__THE PROBLEM__:
Copy each line below in which the string "scene" occurs.

__DATA BLOCK__:

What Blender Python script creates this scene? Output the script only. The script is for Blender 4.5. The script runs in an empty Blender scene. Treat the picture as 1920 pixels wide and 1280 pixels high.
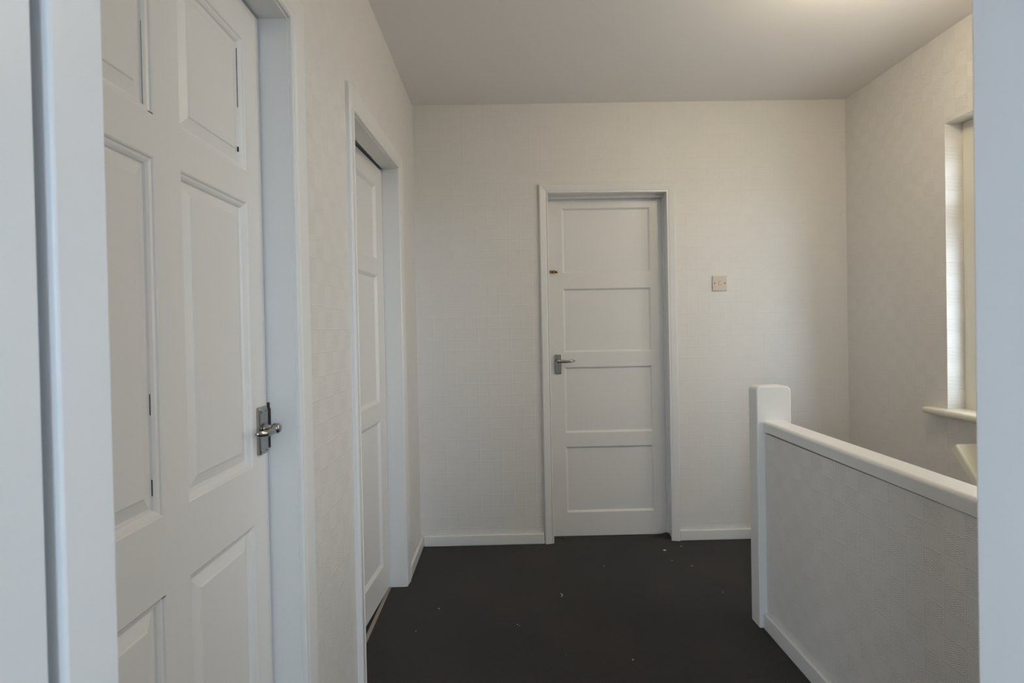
import bpy, bmesh, math, random
from mathutils import Vector, Matrix

S = bpy.context.scene
C = S.collection
random.seed(4)

# ------------------------------------------------------------------ camera
F_PX, PITCH, ROLL, YAW, CY, CAM_H = 1035.0, 0.0104, 0.0193, -0.0121, 628.55, 1.2283
cam_data = bpy.data.cameras.new('camera')
cam = bpy.data.objects.new('camera', cam_data)
C.objects.link(cam)
cam_data.sensor_fit = 'HORIZONTAL'
cam_data.sensor_width = 36.0
cam_data.lens = F_PX / 1920 * 36.0
cam_data.shift_y = -(640 - CY) / 1920
cam_data.clip_start = 0.02
cam_data.dof.use_dof = True
cam_data.dof.focus_distance = 2.6
cam_data.dof.aperture_fstop = 9.0
_c, _s = math.cos(YAW), math.sin(YAW)
right0 = Vector((_c, _s, 0)); fwd0 = Vector((-_s, _c, 0))
cp, sp = math.cos(PITCH), math.sin(PITCH)
fwd = cp * fwd0 + Vector((0, 0, -sp))
up0 = sp * fwd0 + Vector((0, 0, cp))
cr, sr = math.cos(ROLL), math.sin(ROLL)
rv = cr * right0 - sr * up0
uv = sr * right0 + cr * up0
M3 = Matrix((rv, uv, -fwd)).transposed()
cam.matrix_world = Matrix.Translation((0, 0, CAM_H)) @ M3.to_4x4()
S.camera = cam

# ------------------------------------------------------------------ world (overcast sky) and exposure
SKY_REAR = (0.665, 0.80, 1.0)      # cool sky seen by the window of the room behind the camera
SKY_SIDE = (1.0, 0.97, 0.99)      # hazy white sky seen by the stair window
SKY_REAR_W, SKY_SIDE_W = 20.0, 4.6
LAMP_W = 50.0
LAMP_COL = (1.0, 0.85, 0.60)
EXPOSURE = 0.07
SIDE_LOBE = 1.0

S.view_settings.view_transform = 'Standard'
S.view_settings.look = 'None'
S.view_settings.gamma = 1.0
S.view_settings.exposure = EXPOSURE
S.view_settings.use_curve_mapping = False

world = bpy.data.worlds.new('overcast_sky')
S.world = world
world.use_nodes = True
wt = world.node_tree
wt.nodes.clear()
wo = wt.nodes.new('ShaderNodeOutputWorld')
wb = wt.nodes.new('ShaderNodeBackground')
tc = wt.nodes.new('ShaderNodeTexCoord')
sx = wt.nodes.new('ShaderNodeSeparateXYZ')
wt.links.new(tc.outputs['Generated'], sx.inputs[0])
dif = wt.nodes.new('ShaderNodeMath'); dif.operation = 'MULTIPLY_ADD'; dif.inputs[1].default_value = 1.0   # x + y : > 0 towards the stair side
wt.links.new(sx.outputs[0], dif.inputs[0]); wt.links.new(sx.outputs[1], dif.inputs[2])
mr = wt.nodes.new('ShaderNodeMapRange'); mr.inputs[1].default_value = -0.62; mr.inputs[2].default_value = -0.28
wt.links.new(dif.outputs[0], mr.inputs[0])
mixc = wt.nodes.new('ShaderNodeMix'); mixc.data_type = 'RGBA'
wt.links.new(mr.outputs[0], mixc.inputs[0])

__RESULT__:
What Blender Python script creates this scene? Output the script only. The script is for Blender 4.5. The script runs in an empty Blender scene. Treat the picture as 1920 pixels wide and 1280 pixels high.
S = bpy.context.scene